— Begin —

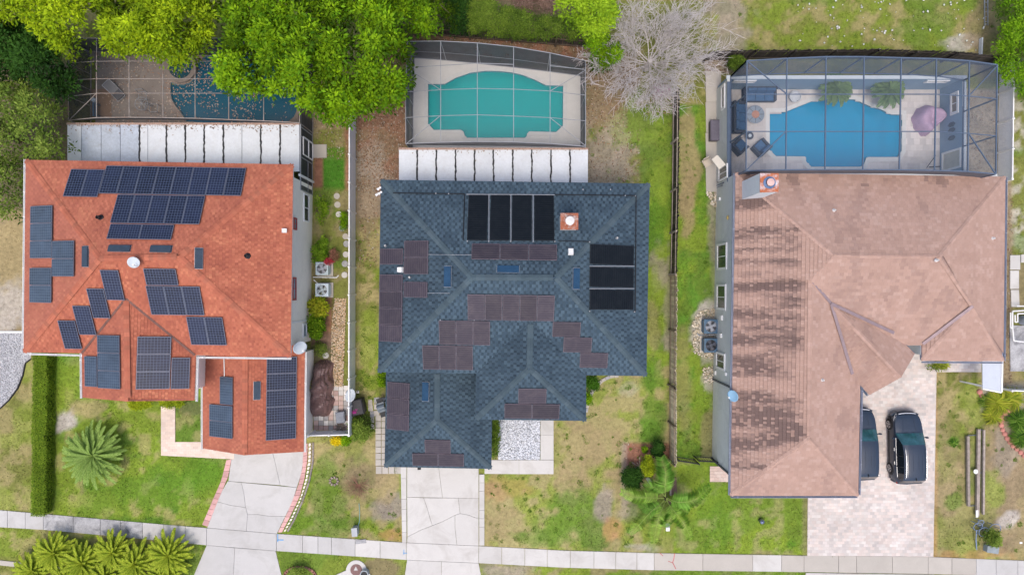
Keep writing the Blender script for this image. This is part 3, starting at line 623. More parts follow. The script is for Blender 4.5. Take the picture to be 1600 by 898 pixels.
# brick and stone edging of the curved drive
def along(pts, step):
    out = []; d = 0; acc = 0
    P = [Vector(p) for p in pts]
    for a, b in zip(P[:-1], P[1:]):
        L = (b - a).length; t = acc
        while t < L: out.append((a + (b - a) * (t / L), (b - a).normalized())); t += step
        acc = t - L
    return out
M['pinkbrick'] = pm('pink_brick', (.56, .33, .31), .9, .12, 3, 40, .2, rnd=.14)
M['whitestone'] = pm('white_stone', (.80, .74, .62), .85, .12, 4, 40, .2, rnd=.12)
edge1 = thing('brick_edging', 'row of pink brick edging along the left curve of the drive', 'edging', W(340, 780))
LI = [(362, 717), (357, 744), (341, 782), (325, 822)]; LO = [(354, 718), (346, 750), (331, 784), (316, 819)]
def edging(th, inner, outer, n, mat, name, hgt, gap=.02):
    def at(pl, t):
        L = [(Vector(b) - Vector(a)).length for a, b in zip(pl[:-1], pl[1:])]; d = t * sum(L)
        for i, l in enumerate(L):
            if d <= l or i == len(L) - 1: return Vector(pl[i]).lerp(Vector(pl[i + 1]), d / l)
            d -= l
    for k in range(n):
        q = [at(inner, k / n), at(inner, (k + 1) / n), at(outer, (k + 1) / n), at(outer, k / n)]
        p = shrink([W2(*v) for v in q], gap / 2)
        MB().prism(p, -.05, hgt + random.uniform(-.008, .008)).build(name, mat, th)
edging(edge1, LI, LO, 12, M['pinkbrick'], 'brick', .05)
edge2 = thing('brick_edging', 'row of pink brick edging along the right curve of the drive', 'edging', W(465, 770))
RI = [(474.5, 694), (474, 706), (472.5, 732), (465.5, 760), (451, 796), (434.5, 831)]; RM = [(481, 692), (480.5, 718), (476.5, 746), (468.5, 776), (455, 804), (441, 831)]; RO = [(488, 690), (487.5, 720), (482, 750), (472, 780), (459, 810), (448, 829)]
edging(edge2, RI, RM, 16, M['pinkbrick'], 'brick', .05)
edge3 = thing('stone_edging', 'row of small whitish stones outside the right brick edging', 'edging', W(475, 770))
edging(edge3, [tuple(Vector(a) * .8 + Vector(b) * .2) for a, b in zip(RM, RO[:6])], [tuple(Vector(a) * .12 + Vector(b) * .88) for a, b in zip(RM, RO)], 24, M['whitestone'], 'stone', .10, .07)
edge4 = thing('stone_edging', 'thin dark curb strip outside the whitish edging stones', 'edging', W(483, 760))
edging(edge4, RO, [(x + 3, y + 1) for x, y in RO], 14, pm('dark_edging', (.24, .21, .19), .9, .3, rnd=.2), 'stone', .06, .02)
# patterned side patio of the first house
pat = structure('side_patio')
for j in range(9):
    for i in range(7):
        x, y = 490 + 7.8 * i, 602 + 7.8 * j
        m_ = M['tile%d' % random.randrange(5)] if 'tile0' in M else None
        if m_ is None:
            for k, c in enumerate([(.50, .48, .46), (.42, .30, .27), (.62, .60, .57), (.33, .32, .32), (.50, .38, .34)]): M['tile%d' % k] = pm('patio_tile_%s' % 'abcde'[k], c, .85, .12, 3, 30, .1, rnd=.12)
            m_ = M['tile0']
        slab(pat, [(x, y), (x + 7.8, y), (x + 7.8, y + 7.8), (x, y + 7.8)], m_, .03, .012, 'paver')
# concrete strips and pads
slabw = structure('side_walk')
for a, b in ((112, 160), (160, 208), (208, 254), (254, 300)): slab(slabw, [(1102, a), (1127, a), (1125, b), (1103, b)], M['concrete_b'], .05, .008)
padr = structure('side_walk')
for p in ([(1577, 398), (1594, 398), (1594, 422), (1577, 422)], [(1577, 422), (1592, 422), (1592, 452), (1577, 452)], [(1578, 452), (1592, 452), (1593, 480), (1579, 480)], [(1594, 397), (1640, 397), (1640, 411), (1594, 411)]): slab(padr, p, M['concrete_w'], .05, .03)
slab(padr, [(1577, 508), (1640, 508), (1640, 580), (1578, 580)], M['concrete_d'], .05, .01, 'pad')
slab(slabw, [(489, 247), (511, 247), (511, 226), (489, 226)], M['concrete_b'], .08, .005, 'door_pad')
far = structure('driveway')
flat_sheet('gravel_bed', [(-260, 520), (51, 520), (50, 545), (48, 560), (40, 566), (36, 585), (28, 605), (14, 624), (0, 637), (-60, 660), (-260, 660)], .035, pm('pale_gravel', (.52, .52, .53), .95, .2, 6, 40, .6), far)
ec = thing('edging_strip', 'dark curved edging strip around the pale gravel at the far left', 'edging', W(30, 600))
mb = MB(); cv = [(48, 561), (40, 567), (36, 586), (28, 606), (14, 625), (0, 638), (-40, 652)]
for a, b in zip(cv[:-1], cv[1:]): mb.bar(W(*a, .05), W(*b, .05), .06, .12)
mb.build('strip', M['black'], ec)
ec2 = thing('edging_strip', 'straight white concrete edge strip of the gravel beside the orange roofed house', 'edging', W(20, 519))
MB().bar(W(-260, 518.5, .05), W(41, 518.5, .05), .12, .12).build('strip', M['white'], ec2)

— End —

- What you are asked to do
Skipping the pictures, transcribe each line above exactly as it appears.

- Full output
Keep writing the Blender script for this image. This is part 3, starting at line 623. More parts follow. The script is for Blender 4.5. Take the picture to be 1600 by 898 pixels.
# brick and stone edging of the curved drive
def along(pts, step):
    out = []; d = 0; acc = 0
    P = [Vector(p) for p in pts]
    for a, b in zip(P[:-1], P[1:]):
        L = (b - a).length; t = acc
        while t < L: out.append((a + (b - a) * (t / L), (b - a).normalized())); t += step
        acc = t - L
    return out
M['pinkbrick'] = pm('pink_brick', (.56, .33, .31), .9, .12, 3, 40, .2, rnd=.14)
M['whitestone'] = pm('white_stone', (.80, .74, .62), .85, .12, 4, 40, .2, rnd=.12)
edge1 = thing('brick_edging', 'row of pink brick edging along the left curve of the drive', 'edging', W(340, 780))
LI = [(362, 717), (357, 744), (341, 782), (325, 822)]; LO = [(354, 718), (346, 750), (331, 784), (316, 819)]
def edging(th, inner, outer, n, mat, name, hgt, gap=.02):
    def at(pl, t):
        L = [(Vector(b) - Vector(a)).length for a, b in zip(pl[:-1], pl[1:])]; d = t * sum(L)
        for i, l in enumerate(L):
            if d <= l or i == len(L) - 1: return Vector(pl[i]).lerp(Vector(pl[i + 1]), d / l)
            d -= l
    for k in range(n):
        q = [at(inner, k / n), at(inner, (k + 1) / n), at(outer, (k + 1) / n), at(outer, k / n)]
        p = shrink([W2(*v) for v in q], gap / 2)
        MB().prism(p, -.05, hgt + random.uniform(-.008, .008)).build(name, mat, th)
edging(edge1, LI, LO, 12, M['pinkbrick'], 'brick', .05)
edge2 = thing('brick_edging', 'row of pink brick edging along the right curve of the drive', 'edging', W(465, 770))
RI = [(474.5, 694), (474, 706), (472.5, 732), (465.5, 760), (451, 796), (434.5, 831)]; RM = [(481, 692), (480.5, 718), (476.5, 746), (468.5, 776), (455, 804), (441, 831)]; RO = [(488, 690), (487.5, 720), (482, 750), (472, 780), (459, 810), (448, 829)]
edging(edge2, RI, RM, 16, M['pinkbrick'], 'brick', .05)
edge3 = thing('stone_edging', 'row of small whitish stones outside the right brick edging', 'edging', W(475, 770))
edging(edge3, [tuple(Vector(a) * .8 + Vector(b) * .2) for a, b in zip(RM, RO[:6])], [tuple(Vector(a) * .12 + Vector(b) * .88) for a, b in zip(RM, RO)], 24, M['whitestone'], 'stone', .10, .07)
edge4 = thing('stone_edging', 'thin dark curb strip outside the whitish edging stones', 'edging', W(483, 760))
edging(edge4, RO, [(x + 3, y + 1) for x, y in RO], 14, pm('dark_edging', (.24, .21, .19), .9, .3, rnd=.2), 'stone', .06, .02)
# patterned side patio of the first house
pat = structure('side_patio')
for j in range(9):
    for i in range(7):
        x, y = 490 + 7.8 * i, 602 + 7.8 * j
        m_ = M['tile%d' % random.randrange(5)] if 'tile0' in M else None
        if m_ is None:
            for k, c in enumerate([(.50, .48, .46), (.42, .30, .27), (.62, .60, .57), (.33, .32, .32), (.50, .38, .34)]): M['tile%d' % k] = pm('patio_tile_%s' % 'abcde'[k], c, .85, .12, 3, 30, .1, rnd=.12)
            m_ = M['tile0']
        slab(pat, [(x, y), (x + 7.8, y), (x + 7.8, y + 7.8), (x, y + 7.8)], m_, .03, .012, 'paver')
# concrete strips and pads
slabw = structure('side_walk')
for a, b in ((112, 160), (160, 208), (208, 254), (254, 300)): slab(slabw, [(1102, a), (1127, a), (1125, b), (1103, b)], M['concrete_b'], .05, .008)
padr = structure('side_walk')
for p in ([(1577, 398), (1594, 398), (1594, 422), (1577, 422)], [(1577, 422), (1592, 422), (1592, 452), (1577, 452)], [(1578, 452), (1592, 452), (1593, 480), (1579, 480)], [(1594, 397), (1640, 397), (1640, 411), (1594, 411)]): slab(padr, p, M['concrete_w'], .05, .03)
slab(padr, [(1577, 508), (1640, 508), (1640, 580), (1578, 580)], M['concrete_d'], .05, .01, 'pad')
slab(slabw, [(489, 247), (511, 247), (511, 226), (489, 226)], M['concrete_b'], .08, .005, 'door_pad')
far = structure('driveway')
flat_sheet('gravel_bed', [(-260, 520), (51, 520), (50, 545), (48, 560), (40, 566), (36, 585), (28, 605), (14, 624), (0, 637), (-60, 660), (-260, 660)], .035, pm('pale_gravel', (.52, .52, .53), .95, .2, 6, 40, .6), far)
ec = thing('edging_strip', 'dark curved edging strip around the pale gravel at the far left', 'edging', W(30, 600))
mb = MB(); cv = [(48, 561), (40, 567), (36, 586), (28, 606), (14, 625), (0, 638), (-40, 652)]
for a, b in zip(cv[:-1], cv[1:]): mb.bar(W(*a, .05), W(*b, .05), .06, .12)
mb.build('strip', M['black'], ec)
ec2 = thing('edging_strip', 'straight white concrete edge strip of the gravel beside the orange roofed house', 'edging', W(20, 519))
MB().bar(W(-260, 518.5, .05), W(41, 518.5, .05), .12, .12).build('strip', M['white'], ec2)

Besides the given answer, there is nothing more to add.